TASK DESCRIPTION:
Copy all of the material below exactly.

SUPPLIED DATA:
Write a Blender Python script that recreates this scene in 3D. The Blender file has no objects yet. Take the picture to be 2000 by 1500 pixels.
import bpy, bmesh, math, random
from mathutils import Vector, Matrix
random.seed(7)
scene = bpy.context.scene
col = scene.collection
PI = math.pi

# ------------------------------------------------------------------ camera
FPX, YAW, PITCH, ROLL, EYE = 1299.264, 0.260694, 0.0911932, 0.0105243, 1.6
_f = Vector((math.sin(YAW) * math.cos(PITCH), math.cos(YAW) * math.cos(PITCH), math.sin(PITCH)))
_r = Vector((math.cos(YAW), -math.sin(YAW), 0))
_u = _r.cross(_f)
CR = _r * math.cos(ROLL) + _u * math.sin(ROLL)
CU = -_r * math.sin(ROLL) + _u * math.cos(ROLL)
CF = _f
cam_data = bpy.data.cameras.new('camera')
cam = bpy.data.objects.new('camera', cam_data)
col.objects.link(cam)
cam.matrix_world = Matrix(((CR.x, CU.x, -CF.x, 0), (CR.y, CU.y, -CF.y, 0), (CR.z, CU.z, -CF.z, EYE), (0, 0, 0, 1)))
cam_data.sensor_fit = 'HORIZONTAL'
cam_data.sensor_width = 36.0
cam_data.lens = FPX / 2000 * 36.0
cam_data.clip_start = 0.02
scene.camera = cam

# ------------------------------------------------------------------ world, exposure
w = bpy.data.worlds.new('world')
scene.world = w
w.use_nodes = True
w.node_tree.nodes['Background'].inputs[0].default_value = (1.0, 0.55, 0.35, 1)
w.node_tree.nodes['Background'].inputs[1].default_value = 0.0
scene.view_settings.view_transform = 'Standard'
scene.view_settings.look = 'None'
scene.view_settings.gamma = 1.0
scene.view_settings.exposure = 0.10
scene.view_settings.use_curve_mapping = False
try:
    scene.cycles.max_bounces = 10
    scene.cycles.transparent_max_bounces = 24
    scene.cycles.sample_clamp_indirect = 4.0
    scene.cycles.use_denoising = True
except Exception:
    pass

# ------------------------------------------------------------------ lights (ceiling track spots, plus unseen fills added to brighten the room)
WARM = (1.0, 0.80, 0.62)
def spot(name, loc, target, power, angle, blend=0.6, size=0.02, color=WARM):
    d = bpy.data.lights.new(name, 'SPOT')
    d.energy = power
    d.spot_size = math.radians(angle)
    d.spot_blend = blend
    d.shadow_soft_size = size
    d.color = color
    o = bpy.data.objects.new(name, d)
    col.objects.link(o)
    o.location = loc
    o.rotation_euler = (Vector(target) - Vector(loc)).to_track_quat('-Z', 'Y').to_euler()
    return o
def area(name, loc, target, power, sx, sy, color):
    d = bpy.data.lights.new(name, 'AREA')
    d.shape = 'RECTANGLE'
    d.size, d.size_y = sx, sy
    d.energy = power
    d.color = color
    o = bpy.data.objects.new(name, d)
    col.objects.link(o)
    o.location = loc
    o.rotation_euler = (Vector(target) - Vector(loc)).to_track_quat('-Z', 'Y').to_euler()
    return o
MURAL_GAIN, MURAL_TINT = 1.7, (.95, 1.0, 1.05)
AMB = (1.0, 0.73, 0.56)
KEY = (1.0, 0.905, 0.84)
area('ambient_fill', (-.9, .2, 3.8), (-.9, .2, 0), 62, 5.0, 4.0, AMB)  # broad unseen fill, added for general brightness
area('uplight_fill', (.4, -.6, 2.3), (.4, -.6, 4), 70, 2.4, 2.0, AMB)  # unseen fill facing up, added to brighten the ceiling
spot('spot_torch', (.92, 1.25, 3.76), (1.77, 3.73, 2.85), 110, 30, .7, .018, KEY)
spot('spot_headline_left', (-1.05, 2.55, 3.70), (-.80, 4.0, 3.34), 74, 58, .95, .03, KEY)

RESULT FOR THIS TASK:
Write a Blender Python script that recreates this scene in 3D. The Blender file has no objects yet. Take the picture to be 2000 by 1500 pixels.
import bpy, bmesh, math, random
from mathutils import Vector, Matrix
random.seed(7)
scene = bpy.context.scene
col = scene.collection
PI = math.pi

# ------------------------------------------------------------------ camera
FPX, YAW, PITCH, ROLL, EYE = 1299.264, 0.260694, 0.0911932, 0.0105243, 1.6
_f = Vector((math.sin(YAW) * math.cos(PITCH), math.cos(YAW) * math.cos(PITCH), math.sin(PITCH)))
_r = Vector((math.cos(YAW), -math.sin(YAW), 0))
_u = _r.cross(_f)
CR = _r * math.cos(ROLL) + _u * math.sin(ROLL)
CU = -_r * math.sin(ROLL) + _u * math.cos(ROLL)
CF = _f
cam_data = bpy.data.cameras.new('camera')
cam = bpy.data.objects.new('camera', cam_data)
col.objects.link(cam)
cam.matrix_world = Matrix(((CR.x, CU.x, -CF.x, 0), (CR.y, CU.y, -CF.y, 0), (CR.z, CU.z, -CF.z, EYE), (0, 0, 0, 1)))
cam_data.sensor_fit = 'HORIZONTAL'
cam_data.sensor_width = 36.0
cam_data.lens = FPX / 2000 * 36.0
cam_data.clip_start = 0.02
scene.camera = cam

# ------------------------------------------------------------------ world, exposure
w = bpy.data.worlds.new('world')
scene.world = w
w.use_nodes = True
w.node_tree.nodes['Background'].inputs[0].default_value = (1.0, 0.55, 0.35, 1)
w.node_tree.nodes['Background'].inputs[1].default_value = 0.0
scene.view_settings.view_transform = 'Standard'
scene.view_settings.look = 'None'
scene.view_settings.gamma = 1.0
scene.view_settings.exposure = 0.10
scene.view_settings.use_curve_mapping = False
try:
    scene.cycles.max_bounces = 10
    scene.cycles.transparent_max_bounces = 24
    scene.cycles.sample_clamp_indirect = 4.0
    scene.cycles.use_denoising = True
except Exception:
    pass

# ------------------------------------------------------------------ lights (ceiling track spots, plus unseen fills added to brighten the room)
WARM = (1.0, 0.80, 0.62)
def spot(name, loc, target, power, angle, blend=0.6, size=0.02, color=WARM):
    d = bpy.data.lights.new(name, 'SPOT')
    d.energy = power
    d.spot_size = math.radians(angle)
    d.spot_blend = blend
    d.shadow_soft_size = size
    d.color = color
    o = bpy.data.objects.new(name, d)
    col.objects.link(o)
    o.location = loc
    o.rotation_euler = (Vector(target) - Vector(loc)).to_track_quat('-Z', 'Y').to_euler()
    return o
def area(name, loc, target, power, sx, sy, color):
    d = bpy.data.lights.new(name, 'AREA')
    d.shape = 'RECTANGLE'
    d.size, d.size_y = sx, sy
    d.energy = power
    d.color = color
    o = bpy.data.objects.new(name, d)
    col.objects.link(o)
    o.location = loc
    o.rotation_euler = (Vector(target) - Vector(loc)).to_track_quat('-Z', 'Y').to_euler()
    return o
MURAL_GAIN, MURAL_TINT = 1.7, (.95, 1.0, 1.05)
AMB = (1.0, 0.73, 0.56)
KEY = (1.0, 0.905, 0.84)
area('ambient_fill', (-.9, .2, 3.8), (-.9, .2, 0), 62, 5.0, 4.0, AMB)  # broad unseen fill, added for general brightness
area('uplight_fill', (.4, -.6, 2.3), (.4, -.6, 4), 70, 2.4, 2.0, AMB)  # unseen fill facing up, added to brighten the ceiling
spot('spot_torch', (.92, 1.25, 3.76), (1.77, 3.73, 2.85), 110, 30, .7, .018, KEY)
spot('spot_headline_left', (-1.05, 2.55, 3.70), (-.80, 4.0, 3.34), 74, 58, .95, .03, KEY)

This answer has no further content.